Job will say, “Naked I came into the earth, and naked I will leave.” This is after he has lost everything. Everything that we would say would fulfill your life, family is gone, money is gone, his real estate. Everything is gone.

But Job had an interesting perspective. He said, “I came into the world naked, I’m going to leave the world naked. If God owns everything, everything He gave me was His right to give me, and if He owns it, He can take whatever away since it’s His, whenever He wants to.” Here’s the deal, “Blessed be the name of the Lord.”

The only thing, this is a little window called time, and all eternity, my heart’s going to be aligned with Him. Now, did Job like it? No. Was he emotionally ticked off? Yes. Did he share it honestly with God? Yes. And as he grew and went through the process, God actually multiplied many times over what he originally had.

But you need to understand, we have some of our kids who are walking away from God. I just talked with a guy last week and he has a late teenager, early college-aged son and he came to me and he said, “Dad, you know, I’m just, I’m done with being a Christian.” And his dad said, “Why?” “Well, hey, and, you know. The Bible says you’re supposed to pray and I prayed really hard about this and this and I’ve been praying about it for months and God hasn’t given it to me. If He’s not giving me what I want, why should I follow Him?”

Do you understand his theology? God owes me, the God that created all that there is and sent His Son to die in my place, His primary job is to make me self-fulfilled, give me what I want, I’m a consumer. And if God doesn’t show up on time with giving me what I want, how I want it, He’s gone.”
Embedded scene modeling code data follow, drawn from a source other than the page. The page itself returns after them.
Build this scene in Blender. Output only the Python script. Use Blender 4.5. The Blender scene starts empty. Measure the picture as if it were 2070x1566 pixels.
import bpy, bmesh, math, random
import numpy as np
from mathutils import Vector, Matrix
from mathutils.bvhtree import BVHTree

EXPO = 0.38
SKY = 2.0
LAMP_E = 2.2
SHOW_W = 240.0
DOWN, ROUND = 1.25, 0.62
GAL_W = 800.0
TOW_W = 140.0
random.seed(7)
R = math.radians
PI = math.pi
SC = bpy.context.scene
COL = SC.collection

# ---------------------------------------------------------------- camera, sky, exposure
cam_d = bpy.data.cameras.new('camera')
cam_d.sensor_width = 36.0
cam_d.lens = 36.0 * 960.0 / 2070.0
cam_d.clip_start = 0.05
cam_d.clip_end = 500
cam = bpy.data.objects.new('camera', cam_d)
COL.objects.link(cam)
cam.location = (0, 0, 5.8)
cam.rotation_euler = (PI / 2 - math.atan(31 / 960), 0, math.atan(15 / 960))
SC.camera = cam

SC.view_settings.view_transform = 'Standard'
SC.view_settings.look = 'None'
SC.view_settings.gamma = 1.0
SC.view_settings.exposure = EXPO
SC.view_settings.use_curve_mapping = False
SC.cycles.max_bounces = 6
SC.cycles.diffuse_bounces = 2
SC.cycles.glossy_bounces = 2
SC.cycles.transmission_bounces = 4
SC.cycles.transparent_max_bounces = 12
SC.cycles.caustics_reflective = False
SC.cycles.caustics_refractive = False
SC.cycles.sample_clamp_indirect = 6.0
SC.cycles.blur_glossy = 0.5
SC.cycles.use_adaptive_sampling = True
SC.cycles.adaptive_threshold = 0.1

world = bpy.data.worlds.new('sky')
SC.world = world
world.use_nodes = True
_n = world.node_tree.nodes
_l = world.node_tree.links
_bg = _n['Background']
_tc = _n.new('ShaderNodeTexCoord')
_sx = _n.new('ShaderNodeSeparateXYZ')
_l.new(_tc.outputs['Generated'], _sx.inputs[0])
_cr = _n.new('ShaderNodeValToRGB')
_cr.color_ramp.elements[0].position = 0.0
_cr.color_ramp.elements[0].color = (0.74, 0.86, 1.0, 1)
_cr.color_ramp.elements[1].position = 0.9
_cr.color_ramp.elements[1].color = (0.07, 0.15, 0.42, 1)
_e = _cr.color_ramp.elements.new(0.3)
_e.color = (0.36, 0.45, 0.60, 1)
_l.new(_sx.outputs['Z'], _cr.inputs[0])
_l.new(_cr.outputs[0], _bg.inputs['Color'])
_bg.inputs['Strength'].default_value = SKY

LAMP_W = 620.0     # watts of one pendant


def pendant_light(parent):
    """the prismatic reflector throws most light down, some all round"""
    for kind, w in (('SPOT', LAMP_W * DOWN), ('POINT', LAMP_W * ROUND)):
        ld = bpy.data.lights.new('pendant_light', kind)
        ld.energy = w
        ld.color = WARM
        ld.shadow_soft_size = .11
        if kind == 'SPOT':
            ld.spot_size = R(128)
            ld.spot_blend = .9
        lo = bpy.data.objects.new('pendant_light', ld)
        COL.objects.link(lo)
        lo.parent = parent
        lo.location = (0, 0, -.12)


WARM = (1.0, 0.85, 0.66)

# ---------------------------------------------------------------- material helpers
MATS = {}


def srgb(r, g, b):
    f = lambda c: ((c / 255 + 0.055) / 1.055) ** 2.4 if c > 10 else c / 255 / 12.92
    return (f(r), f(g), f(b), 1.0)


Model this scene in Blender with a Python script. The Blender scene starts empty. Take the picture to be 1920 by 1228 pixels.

Do you understand how opposite that is? How warped that is? That’s not a theology of stewardship. That’s a theology of narcissism. That’s a theology of consumerism. And that’s a theology of materialism.

And if you don’t start young and teach your kids a theology of stewardship, they will grow up thinking more and more and more will satisfy, God owes them as well as everyone else. And when they don’t get what they want, when they want it, they’re devastated.

But it plays over more than just money. When the marriage isn’t what they want, how they want it, they’ll find someone new. Theology of stewardship, the money talk, is so, very, very important.